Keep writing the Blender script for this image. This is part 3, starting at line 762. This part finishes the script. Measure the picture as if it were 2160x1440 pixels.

● ● ●

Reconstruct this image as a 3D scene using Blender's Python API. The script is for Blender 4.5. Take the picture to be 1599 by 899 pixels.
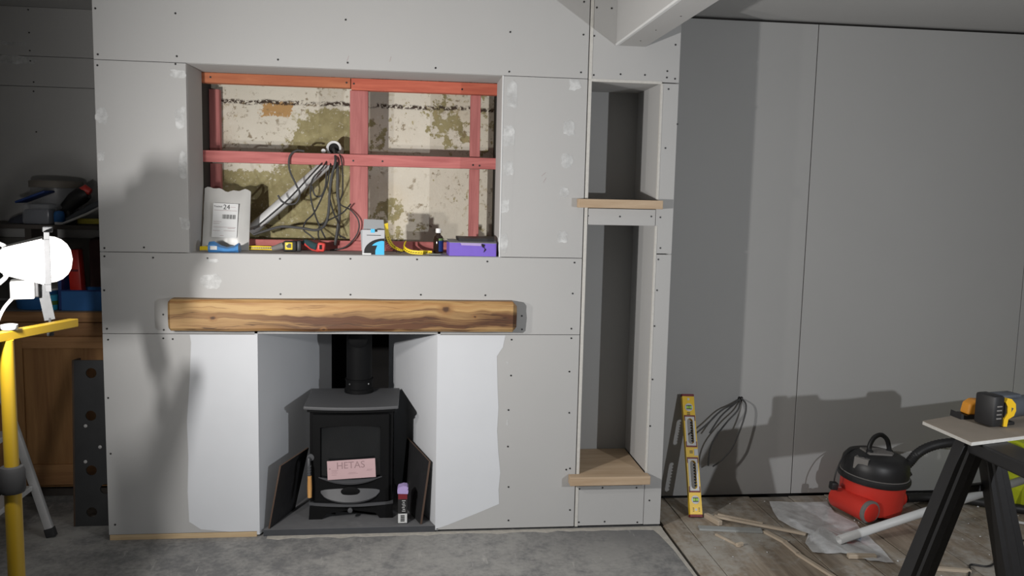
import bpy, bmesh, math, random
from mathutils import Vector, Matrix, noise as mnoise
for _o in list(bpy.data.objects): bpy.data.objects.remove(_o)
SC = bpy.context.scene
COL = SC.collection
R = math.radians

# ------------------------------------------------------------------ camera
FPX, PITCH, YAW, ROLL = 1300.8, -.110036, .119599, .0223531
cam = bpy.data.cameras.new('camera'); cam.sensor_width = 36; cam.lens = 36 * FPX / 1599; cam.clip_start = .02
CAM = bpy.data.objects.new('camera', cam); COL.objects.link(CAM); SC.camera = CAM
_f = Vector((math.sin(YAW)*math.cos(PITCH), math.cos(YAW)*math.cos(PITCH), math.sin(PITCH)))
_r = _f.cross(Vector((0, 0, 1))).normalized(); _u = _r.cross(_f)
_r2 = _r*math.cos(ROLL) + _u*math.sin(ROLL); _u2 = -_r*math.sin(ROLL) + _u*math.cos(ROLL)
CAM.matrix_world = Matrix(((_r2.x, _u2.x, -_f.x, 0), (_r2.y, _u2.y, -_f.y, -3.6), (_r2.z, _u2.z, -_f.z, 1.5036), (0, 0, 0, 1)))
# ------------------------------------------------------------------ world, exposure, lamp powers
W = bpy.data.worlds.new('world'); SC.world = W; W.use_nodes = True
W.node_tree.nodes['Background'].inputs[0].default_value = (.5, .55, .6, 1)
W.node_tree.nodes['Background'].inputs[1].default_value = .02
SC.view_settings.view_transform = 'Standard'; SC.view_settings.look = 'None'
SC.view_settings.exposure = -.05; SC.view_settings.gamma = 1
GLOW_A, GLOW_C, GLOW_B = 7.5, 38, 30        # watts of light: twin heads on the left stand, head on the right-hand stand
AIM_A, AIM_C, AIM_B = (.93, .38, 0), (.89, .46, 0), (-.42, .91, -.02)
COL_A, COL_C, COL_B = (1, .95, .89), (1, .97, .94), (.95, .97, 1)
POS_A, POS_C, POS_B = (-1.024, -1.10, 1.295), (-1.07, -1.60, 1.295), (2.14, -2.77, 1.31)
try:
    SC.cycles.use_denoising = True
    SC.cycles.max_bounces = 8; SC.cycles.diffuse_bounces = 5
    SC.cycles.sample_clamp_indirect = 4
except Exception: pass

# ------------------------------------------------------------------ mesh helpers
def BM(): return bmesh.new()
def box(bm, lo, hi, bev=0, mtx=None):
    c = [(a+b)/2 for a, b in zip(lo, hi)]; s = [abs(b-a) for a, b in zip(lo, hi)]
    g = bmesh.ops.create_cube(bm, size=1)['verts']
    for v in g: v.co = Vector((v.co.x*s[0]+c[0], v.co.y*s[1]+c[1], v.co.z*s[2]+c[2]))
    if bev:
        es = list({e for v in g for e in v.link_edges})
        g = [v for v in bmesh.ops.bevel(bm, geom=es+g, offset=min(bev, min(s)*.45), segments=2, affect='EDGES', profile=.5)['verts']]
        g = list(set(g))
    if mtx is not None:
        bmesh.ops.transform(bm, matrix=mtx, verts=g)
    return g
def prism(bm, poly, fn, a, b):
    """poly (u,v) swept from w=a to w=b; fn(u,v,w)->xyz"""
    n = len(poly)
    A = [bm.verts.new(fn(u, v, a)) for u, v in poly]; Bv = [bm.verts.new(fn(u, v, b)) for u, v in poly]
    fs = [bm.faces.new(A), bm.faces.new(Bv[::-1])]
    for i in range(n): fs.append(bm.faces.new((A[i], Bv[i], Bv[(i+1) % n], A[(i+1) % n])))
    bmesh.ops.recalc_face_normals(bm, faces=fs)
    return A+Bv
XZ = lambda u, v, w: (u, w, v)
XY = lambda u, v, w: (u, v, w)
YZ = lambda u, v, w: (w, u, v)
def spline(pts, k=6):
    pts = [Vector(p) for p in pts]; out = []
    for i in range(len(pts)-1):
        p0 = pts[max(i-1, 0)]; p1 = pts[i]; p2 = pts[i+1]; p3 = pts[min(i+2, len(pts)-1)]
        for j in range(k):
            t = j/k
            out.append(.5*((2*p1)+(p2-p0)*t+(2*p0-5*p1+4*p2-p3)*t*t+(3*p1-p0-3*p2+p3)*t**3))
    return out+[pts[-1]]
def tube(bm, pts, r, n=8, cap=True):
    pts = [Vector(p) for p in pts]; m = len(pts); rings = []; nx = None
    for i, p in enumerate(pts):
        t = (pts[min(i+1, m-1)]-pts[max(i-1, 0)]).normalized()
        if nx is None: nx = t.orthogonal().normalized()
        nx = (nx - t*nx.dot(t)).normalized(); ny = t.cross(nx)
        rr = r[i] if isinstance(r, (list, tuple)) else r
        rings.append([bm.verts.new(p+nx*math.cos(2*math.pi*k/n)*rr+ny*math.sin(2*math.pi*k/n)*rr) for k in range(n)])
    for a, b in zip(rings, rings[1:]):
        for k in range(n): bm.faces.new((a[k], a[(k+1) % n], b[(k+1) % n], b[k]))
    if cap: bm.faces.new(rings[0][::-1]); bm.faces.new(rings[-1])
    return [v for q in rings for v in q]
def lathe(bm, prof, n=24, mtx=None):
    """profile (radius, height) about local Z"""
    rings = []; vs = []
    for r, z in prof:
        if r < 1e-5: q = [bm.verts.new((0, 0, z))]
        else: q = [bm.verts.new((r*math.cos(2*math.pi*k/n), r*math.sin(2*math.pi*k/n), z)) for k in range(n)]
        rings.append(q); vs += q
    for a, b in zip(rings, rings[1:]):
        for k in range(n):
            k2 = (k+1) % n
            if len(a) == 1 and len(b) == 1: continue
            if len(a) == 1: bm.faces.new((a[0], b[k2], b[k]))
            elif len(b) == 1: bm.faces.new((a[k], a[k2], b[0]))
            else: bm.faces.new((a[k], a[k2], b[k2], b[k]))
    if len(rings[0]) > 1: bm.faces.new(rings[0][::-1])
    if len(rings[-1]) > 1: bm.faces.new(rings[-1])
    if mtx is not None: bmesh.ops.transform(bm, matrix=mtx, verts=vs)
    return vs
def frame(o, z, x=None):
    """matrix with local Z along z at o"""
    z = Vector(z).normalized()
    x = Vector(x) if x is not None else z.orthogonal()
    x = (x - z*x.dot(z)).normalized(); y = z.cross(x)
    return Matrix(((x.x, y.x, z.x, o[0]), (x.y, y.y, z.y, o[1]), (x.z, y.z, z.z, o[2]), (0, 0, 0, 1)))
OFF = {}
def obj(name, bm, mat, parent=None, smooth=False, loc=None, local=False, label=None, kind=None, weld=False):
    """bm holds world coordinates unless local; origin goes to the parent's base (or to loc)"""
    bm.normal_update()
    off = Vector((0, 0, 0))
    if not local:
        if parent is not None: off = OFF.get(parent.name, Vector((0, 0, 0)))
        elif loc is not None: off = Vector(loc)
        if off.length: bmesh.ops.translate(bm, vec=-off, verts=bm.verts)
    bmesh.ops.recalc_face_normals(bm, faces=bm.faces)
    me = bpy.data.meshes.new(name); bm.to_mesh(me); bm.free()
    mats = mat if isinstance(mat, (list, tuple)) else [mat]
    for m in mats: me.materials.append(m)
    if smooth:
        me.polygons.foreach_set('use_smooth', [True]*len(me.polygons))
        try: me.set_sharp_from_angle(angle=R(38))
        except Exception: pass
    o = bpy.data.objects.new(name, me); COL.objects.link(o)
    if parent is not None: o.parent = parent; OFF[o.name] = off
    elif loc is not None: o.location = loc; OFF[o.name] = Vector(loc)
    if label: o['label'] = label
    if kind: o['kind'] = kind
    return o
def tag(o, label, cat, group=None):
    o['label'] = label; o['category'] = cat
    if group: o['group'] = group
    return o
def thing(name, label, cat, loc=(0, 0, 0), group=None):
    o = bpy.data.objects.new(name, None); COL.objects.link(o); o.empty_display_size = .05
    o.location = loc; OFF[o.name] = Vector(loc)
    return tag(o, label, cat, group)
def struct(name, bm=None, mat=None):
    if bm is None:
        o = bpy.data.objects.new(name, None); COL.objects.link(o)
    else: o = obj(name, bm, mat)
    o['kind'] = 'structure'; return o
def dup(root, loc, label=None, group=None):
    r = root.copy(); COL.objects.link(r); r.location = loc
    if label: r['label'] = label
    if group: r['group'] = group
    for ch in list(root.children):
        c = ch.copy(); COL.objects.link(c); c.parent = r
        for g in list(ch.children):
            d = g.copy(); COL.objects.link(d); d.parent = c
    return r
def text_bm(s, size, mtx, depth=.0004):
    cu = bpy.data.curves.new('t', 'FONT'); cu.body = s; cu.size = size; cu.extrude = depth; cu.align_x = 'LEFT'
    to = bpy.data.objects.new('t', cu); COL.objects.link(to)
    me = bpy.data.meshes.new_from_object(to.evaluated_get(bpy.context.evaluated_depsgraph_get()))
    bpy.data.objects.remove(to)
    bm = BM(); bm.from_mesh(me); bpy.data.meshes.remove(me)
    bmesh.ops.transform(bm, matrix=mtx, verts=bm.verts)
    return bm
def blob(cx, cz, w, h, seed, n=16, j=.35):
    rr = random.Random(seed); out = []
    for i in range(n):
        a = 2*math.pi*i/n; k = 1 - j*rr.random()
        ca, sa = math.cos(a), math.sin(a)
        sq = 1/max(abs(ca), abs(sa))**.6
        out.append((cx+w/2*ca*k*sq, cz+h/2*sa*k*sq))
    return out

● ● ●

**WORK TO BE COMPLETED:** Write down exactly what the lines above say, from the line holding "Reconstruct this image" through the line holding "R = math.radians", and nothing more. Do not copy the pictures.

**EXERCISE RESPONSE:**
Reconstruct this image as a 3D scene using Blender's Python API. The script is for Blender 4.5. Take the picture to be 1599 by 899 pixels.
import bpy, bmesh, math, random
from mathutils import Vector, Matrix, noise as mnoise
for _o in list(bpy.data.objects): bpy.data.objects.remove(_o)
SC = bpy.context.scene
COL = SC.collection
R = math.radians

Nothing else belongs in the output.